Le monde ouvrier est en deuil, et avec lui, le Québec tout entier. À l'âge très vénérable de 93 ans, monsieur Michel Chartrand laisse dernière lui une vie d'engagement sans limites au service de la «classe ouvrière» qu'il chérissait malgré ses contradictions. Car cette classe ouvrière qu'il défendait avec fougue et passion l'a souvent boudé. Candidat à la fonction de député à quelques reprises sous les couleurs de partis de gauche, dont une dernière fois à plus de 80 ans contre Lucien Bouchard, M. Chartrand n'a jamais réussi à se faire élire, même dans des circonscriptions à forte présence ouvrière. Au sein de la CSN, ses quelques tentatives pour conquérir la présidence ont aussi échoué malgré une notoriété de loin plus grande que celle de tout autre syndicaliste québécois.
Excessif pour les uns, trop brouillon pour les autres, Michel Chartrand a été de toutes les luttes politiques, syndicales et populaires des 70 dernières années. Formé à l'école chrétienne traditionnelle comme sa compagne Simonne Monet, le couple s'est converti tôt au courant militant pour une plus grande justice sociale. Actif en politique jusqu'à la fin des années quarante, Chartrand trouve du travail au sein du mouvement syndical après la grève d'Asbestos, en 1949, et devient plus tard, en 1968, président et seul maître à bord du très politique Conseil central de Montréal.

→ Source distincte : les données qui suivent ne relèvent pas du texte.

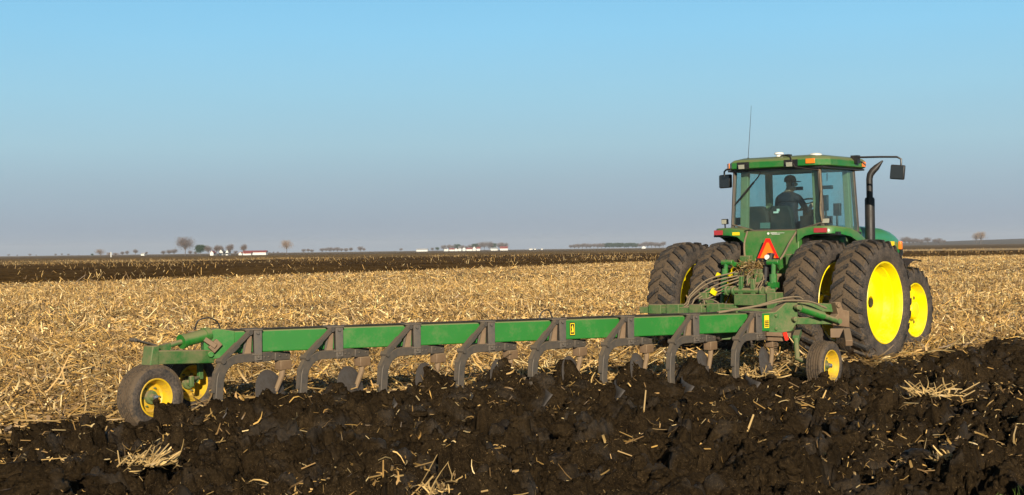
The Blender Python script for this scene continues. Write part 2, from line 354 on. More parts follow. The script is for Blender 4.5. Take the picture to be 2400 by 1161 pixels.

Au cours des dix années suivantes, on le verra à tous les piquets de grève et on l'entendra sur toutes les tribunes pourfendre les «exploiteurs» et prêcher contre le fédéralisme de son ancien ami Trudeau. Son départ du Conseil central, en 1978, laissera un vide même si l'homme continue d'être très actif auprès des accidentés du travail.
Figure mythique jusqu'à sa mort pour des milliers de jeunes et de moins jeunes militants, il a cependant contribué par son emportement incontrôlé et incontrôlable à sa propre marginalisation au sein du mouvement syndical et social. À titre d'exemple, sa présence enflammée aux côtés des ex-felquistes Vallières et Gagnon au centre Paul-Sauvé, en octobre 1970, la veille de la proclamation de la Loi sur les mesures de guerre, n'a certainement pas aidé la jeunesse de l'époque à prendre la juste mesure des contradictions du terrorisme dans la vie politique des sociétés modernes. Ça, c'était aussi lui, l'insoumis!
Michel pour ses proches, Chartrand pour tous les autres, n'a jamais fait dans la dentelle, cela s'entend. Mais cette incapacité quasi génétique au compromis a eu le mérite d'en faire l'allié inconditionnel de tous ceux qui ont eu besoin d'une présence vocifératrice à leurs côtés pour promouvoir une cause trop discrète.
Avec le décès de Michel Chartrand, le mouvement communautaire et ouvrier ne perd sans doute rien en nuances, mais beaucoup en intégrité et en force de frappe dans sa quête pour une plus grande justice sociale.